〈問〉次の傍線部を現代語訳せよ。
荒れたる宿の人目なきに、女のはばかる事あるころにて、つれづれとこもりゐたるを、或人、とぶらひ給はんとて、夕月夜のおぼつかなきほどに、忍びて尋ねおはしたるに、犬のことことしくとがむれば、下衆女の出でて、「いづくよりぞ」と言ふに、やがて案内せさせて入り給ひぬ。心ぼそげなる有様、いかで過ぐすらんと、いと心ぐるし。あやしき板敷にしばし立ち給へるを、もてしづめたるけはひの若やかなるして「こなた」と言ふ人あれば、たてあけ所狭げなる遣戸よりぞ入り給ひぬる。
徒然草
現代語訳
荒れている宿で人目もないところに、女が世をははがる事があるころで【物忌の時期で】、所在ないままにこもっていたが、ある人が、お訪ねになろうとして、夕月夜のぼんやりしている頃合いに、人目を避けて尋ねていらっしゃったところ、犬が仰々しく吠えたてるので、召し使いの女が出てきて、「どこから(いらしたのか)」と言うと、すぐに取り次ぎをさせてお入りになった。心細い有様で、どのように過ごしているのだろうか、たいそうやりきれない。みすぼらしい板敷にしばらくお立ちになっているのを、落ち着いた様子の若々しい声で「こちらへ(どうぞ)」と言う人がいるので、閉めるのも開けるのも窮屈そうな遣戸からお入りになった。
ポイント
やがて 副詞
「やがて」は、副詞です。
「軈て」と書きます。漢字を覚える必要はありませんが、「應(応)」が入っていることに注目してください。「やがて」は「即応する」ということであり、「そのまま」「すぐに」などと訳します。
状況的な即応性を示していれば「そのまま」、時間的な即応性を示していれば「すぐに」と訳すことになりますが、選択肢などでは「そのまますぐに」と2つとも書いてある場合もあります。
案内す 動詞(サ行変格活用)
「案内せ」は、動詞「案内す」の未然形です。
名詞「案内」に、サ変動詞「す」がついたものです。
「案内」は、「文書や物事の内容」を意味する語であり、「案内す」という動詞の場合には、「内容にアクセスしようとする行為」を意味します。
そのため、主に「(事情を)問いただす」とか、「(訪問者が、建物に入る)取り次ぎを願う・来意を告げる」といった意味になります。取り次ぎをする人自身の行為であれば、「取り次ぎをする」と訳してもOKです。

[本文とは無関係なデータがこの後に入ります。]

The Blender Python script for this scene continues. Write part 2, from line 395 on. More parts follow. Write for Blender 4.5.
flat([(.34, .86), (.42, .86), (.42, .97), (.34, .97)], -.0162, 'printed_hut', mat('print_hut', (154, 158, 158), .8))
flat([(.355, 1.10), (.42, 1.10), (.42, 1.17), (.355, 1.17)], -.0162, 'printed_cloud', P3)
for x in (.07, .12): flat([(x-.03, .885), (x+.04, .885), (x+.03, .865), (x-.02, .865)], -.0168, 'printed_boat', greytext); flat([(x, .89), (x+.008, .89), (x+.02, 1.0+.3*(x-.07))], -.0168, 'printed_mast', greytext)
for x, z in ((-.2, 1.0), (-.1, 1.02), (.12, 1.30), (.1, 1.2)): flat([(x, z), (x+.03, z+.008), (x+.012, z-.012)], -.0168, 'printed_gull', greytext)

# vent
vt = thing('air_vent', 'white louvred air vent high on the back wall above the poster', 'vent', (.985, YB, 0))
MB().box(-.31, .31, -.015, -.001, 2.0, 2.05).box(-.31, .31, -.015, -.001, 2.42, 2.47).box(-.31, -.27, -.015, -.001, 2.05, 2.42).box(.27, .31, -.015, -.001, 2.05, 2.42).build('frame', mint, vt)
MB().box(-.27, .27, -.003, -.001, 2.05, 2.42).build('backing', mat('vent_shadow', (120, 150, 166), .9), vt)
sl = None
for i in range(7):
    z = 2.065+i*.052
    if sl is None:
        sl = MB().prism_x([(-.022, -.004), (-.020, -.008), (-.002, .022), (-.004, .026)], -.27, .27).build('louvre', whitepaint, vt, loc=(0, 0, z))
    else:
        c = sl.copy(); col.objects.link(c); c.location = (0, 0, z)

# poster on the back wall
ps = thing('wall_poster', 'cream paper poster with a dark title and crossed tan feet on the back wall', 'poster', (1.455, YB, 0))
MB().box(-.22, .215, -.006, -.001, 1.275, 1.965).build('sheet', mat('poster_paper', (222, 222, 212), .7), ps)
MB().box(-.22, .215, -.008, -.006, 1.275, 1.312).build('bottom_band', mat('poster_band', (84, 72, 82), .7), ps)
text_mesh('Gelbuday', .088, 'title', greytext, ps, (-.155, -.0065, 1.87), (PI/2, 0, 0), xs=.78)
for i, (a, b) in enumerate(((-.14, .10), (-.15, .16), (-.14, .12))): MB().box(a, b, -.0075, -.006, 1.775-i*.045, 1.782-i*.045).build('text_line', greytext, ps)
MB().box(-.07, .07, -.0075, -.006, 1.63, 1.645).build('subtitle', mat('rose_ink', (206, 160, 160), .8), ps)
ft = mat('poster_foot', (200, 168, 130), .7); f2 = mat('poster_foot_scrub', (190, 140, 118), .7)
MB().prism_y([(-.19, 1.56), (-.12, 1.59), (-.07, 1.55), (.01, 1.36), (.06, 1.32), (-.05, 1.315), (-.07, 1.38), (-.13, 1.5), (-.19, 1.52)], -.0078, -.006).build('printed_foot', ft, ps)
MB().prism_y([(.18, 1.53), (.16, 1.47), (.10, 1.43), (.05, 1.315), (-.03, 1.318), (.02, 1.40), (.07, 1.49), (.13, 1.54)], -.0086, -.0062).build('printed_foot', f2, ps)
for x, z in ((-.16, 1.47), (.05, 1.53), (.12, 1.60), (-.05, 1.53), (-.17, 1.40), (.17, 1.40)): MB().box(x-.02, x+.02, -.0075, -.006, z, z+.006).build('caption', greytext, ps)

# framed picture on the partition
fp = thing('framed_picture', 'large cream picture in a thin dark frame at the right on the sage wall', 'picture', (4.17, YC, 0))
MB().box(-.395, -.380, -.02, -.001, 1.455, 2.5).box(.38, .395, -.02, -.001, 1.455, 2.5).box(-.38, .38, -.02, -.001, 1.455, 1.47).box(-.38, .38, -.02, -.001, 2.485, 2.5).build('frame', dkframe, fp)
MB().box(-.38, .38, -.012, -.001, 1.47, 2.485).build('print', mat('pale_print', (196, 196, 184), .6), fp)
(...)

ここでは、「宿」を尋ねているわけですから、「訪問者」が、「自分の従者」に「取り次ぎを願わせている」のか、「訪問者」が、「その宿の下衆女」に「取り次ぎをさせている」のか、どちらかになります。
本文中に「(その宿に仕える)下衆女」という登場人物が示されているので、「取り次ぎをさせて」と訳しましたが、訪問者側の従者に「取り次ぎを願わせて」と訳しても問題ありません。
さす 助動詞
「させ」は、使役の助動詞「さす」の連用形です。
給ふ 動詞(ハ行四段活用)
「給ひ」は、敬語動詞「たまふ」の連用形です。
ここでは補助動詞なので、
お入りになる
と訳しましょう。
ぬ 助動詞
「ぬ」は、完了の助動詞「ぬ」の終止形です。
完了の助動詞「ぬ」は、文末表現である場合、シンプルに「た」と訳しておけば大丈夫です。